#### [Provided data]
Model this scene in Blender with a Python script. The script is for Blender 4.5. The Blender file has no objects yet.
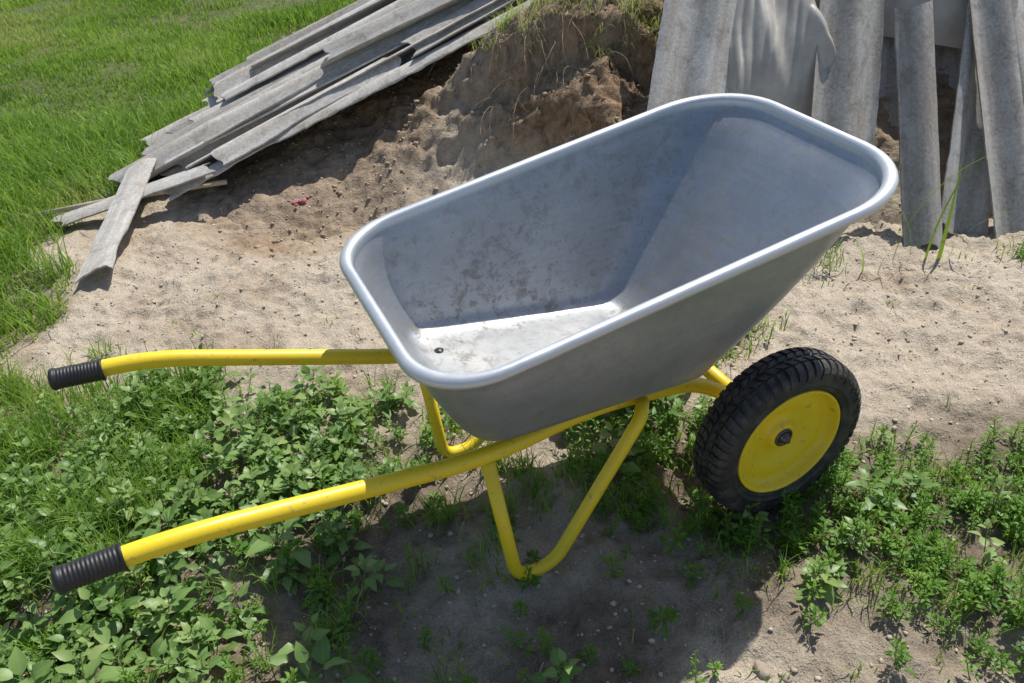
import bpy, math, numpy as np, random
from mathutils import Vector, Matrix
rng=np.random.default_rng(7); random.seed(7)
sc=bpy.context.scene
# ---------------------------------------------------------------- helpers
_lat=[np.random.default_rng(100+i).random((256,256)) for i in range(12)]
def vn(x,y,s=0):
    L=_lat[s%12]; x=np.asarray(x,float)+31.7*s; y=np.asarray(y,float)+17.3*s
    xi=np.floor(x).astype(int);yi=np.floor(y).astype(int);fx=x-xi;fy=y-yi
    fx=fx*fx*(3-2*fx);fy=fy*fy*(3-2*fy)
    a=L[xi&255,yi&255];b=L[(xi+1)&255,yi&255];c=L[xi&255,(yi+1)&255];d=L[(xi+1)&255,(yi+1)&255]
    return (a*(1-fx)+b*fx)*(1-fy)+(c*(1-fx)+d*fx)*fy-.5
def fbm(x,y,f,o=4,s=0,g=.5):
    r=0;a=1
    for i in range(o):
        r=r+a*vn(x*f,y*f,s+i);f*=2.03;a*=g
    return r
def ss(a,b,x):
    t=np.clip((x-a)/(b-a),0,1);return t*t*(3-2*t)
def mk(name,V,faces,mat=None,smooth=True,attrs=None,parent=None):
    V=np.asarray(V,float)
    me=bpy.data.meshes.new(name)
    if isinstance(faces,(list,)) and len(faces) and isinstance(faces[0],np.ndarray) and faces[0].ndim==2:
        n=[f.shape[0] for f in faces];k=[f.shape[1] for f in faces]
        loops=np.concatenate([f.ravel() for f in faces]).astype(np.int32)
        tot=np.concatenate([np.full(a,b) for a,b in zip(n,k)]).astype(np.int32)
        st=np.concatenate([[0],np.cumsum(tot)[:-1]]).astype(np.int32)
        me.vertices.add(len(V));me.vertices.foreach_set('co',V.astype(np.float32).ravel())
        me.loops.add(len(loops));me.loops.foreach_set('vertex_index',loops)
        me.polygons.add(len(tot));me.polygons.foreach_set('loop_start',st);me.polygons.foreach_set('loop_total',tot)
        me.update(calc_edges=True)
    else:
        me.from_pydata([tuple(v) for v in V],[],[tuple(int(i) for i in f) for f in faces]);me.update()
    me.polygons.foreach_set('use_smooth',np.full(len(me.polygons),smooth))
    if attrs is not None:
        for an,arr in attrs.items():
            at=me.color_attributes.new(an,'FLOAT_COLOR','POINT')
            A=np.ones((len(V),4),np.float32);A[:,:arr.shape[1]]=arr
            at.data.foreach_set('color',A.ravel())
    me.validate()
    ob=bpy.data.objects.new(name,me);sc.collection.objects.link(ob)
    if mat: me.materials.append(mat)
    if parent: ob.parent=parent
    return ob
def gridfaces(nx,ny,wrapx=False):
    i,j=np.meshgrid(np.arange(nx if wrapx else nx-1),np.arange(ny-1),indexing='xy')
    i=i.ravel();j=j.ravel();i2=(i+1)%nx
    return np.stack([j*nx+i,j*nx+i2,(j+1)*nx+i2,(j+1)*nx+i],1)
def inpoly(x,y,P):
    r=np.zeros(len(x),bool);n=len(P);j=n-1
    for i in range(n):
        xi,yi=P[i];xj,yj=P[j]
        c=((yi>y)!=(yj>y))&(x<(xj-xi)*(y-yi)/(yj-yi+1e-12)+xi)
        r^=c;j=i
    return r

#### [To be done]
The data should be printed again unchanged; leave its pictures out.

#### [Solution to this problem]
Model this scene in Blender with a Python script. The script is for Blender 4.5. The Blender file has no objects yet.
import bpy, math, numpy as np, random
from mathutils import Vector, Matrix
rng=np.random.default_rng(7); random.seed(7)
sc=bpy.context.scene
# ---------------------------------------------------------------- helpers
_lat=[np.random.default_rng(100+i).random((256,256)) for i in range(12)]
def vn(x,y,s=0):
    L=_lat[s%12]; x=np.asarray(x,float)+31.7*s; y=np.asarray(y,float)+17.3*s
    xi=np.floor(x).astype(int);yi=np.floor(y).astype(int);fx=x-xi;fy=y-yi
    fx=fx*fx*(3-2*fx);fy=fy*fy*(3-2*fy)
    a=L[xi&255,yi&255];b=L[(xi+1)&255,yi&255];c=L[xi&255,(yi+1)&255];d=L[(xi+1)&255,(yi+1)&255]
    return (a*(1-fx)+b*fx)*(1-fy)+(c*(1-fx)+d*fx)*fy-.5
def fbm(x,y,f,o=4,s=0,g=.5):
    r=0;a=1
    for i in range(o):
        r=r+a*vn(x*f,y*f,s+i);f*=2.03;a*=g
    return r
def ss(a,b,x):
    t=np.clip((x-a)/(b-a),0,1);return t*t*(3-2*t)
def mk(name,V,faces,mat=None,smooth=True,attrs=None,parent=None):
    V=np.asarray(V,float)
    me=bpy.data.meshes.new(name)
    if isinstance(faces,(list,)) and len(faces) and isinstance(faces[0],np.ndarray) and faces[0].ndim==2:
        n=[f.shape[0] for f in faces];k=[f.shape[1] for f in faces]
        loops=np.concatenate([f.ravel() for f in faces]).astype(np.int32)
        tot=np.concatenate([np.full(a,b) for a,b in zip(n,k)]).astype(np.int32)
        st=np.concatenate([[0],np.cumsum(tot)[:-1]]).astype(np.int32)
        me.vertices.add(len(V));me.vertices.foreach_set('co',V.astype(np.float32).ravel())
        me.loops.add(len(loops));me.loops.foreach_set('vertex_index',loops)
        me.polygons.add(len(tot));me.polygons.foreach_set('loop_start',st);me.polygons.foreach_set('loop_total',tot)
        me.update(calc_edges=True)
    else:
        me.from_pydata([tuple(v) for v in V],[],[tuple(int(i) for i in f) for f in faces]);me.update()
    me.polygons.foreach_set('use_smooth',np.full(len(me.polygons),smooth))
    if attrs is not None:
        for an,arr in attrs.items():
            at=me.color_attributes.new(an,'FLOAT_COLOR','POINT')
            A=np.ones((len(V),4),np.float32);A[:,:arr.shape[1]]=arr
            at.data.foreach_set('color',A.ravel())
    me.validate()
    ob=bpy.data.objects.new(name,me);sc.collection.objects.link(ob)
    if mat: me.materials.append(mat)
    if parent: ob.parent=parent
    return ob
def gridfaces(nx,ny,wrapx=False):
    i,j=np.meshgrid(np.arange(nx if wrapx else nx-1),np.arange(ny-1),indexing='xy')
    i=i.ravel();j=j.ravel();i2=(i+1)%nx
    return np.stack([j*nx+i,j*nx+i2,(j+1)*nx+i2,(j+1)*nx+i],1)
def inpoly(x,y,P):
    r=np.zeros(len(x),bool);n=len(P);j=n-1
    for i in range(n):
        xi,yi=P[i];xj,yj=P[j]
        c=((yi>y)!=(yj>y))&(x<(xj-xi)*(y-yi)/(yj-yi+1e-12)+xi)
        r^=c;j=i
    return r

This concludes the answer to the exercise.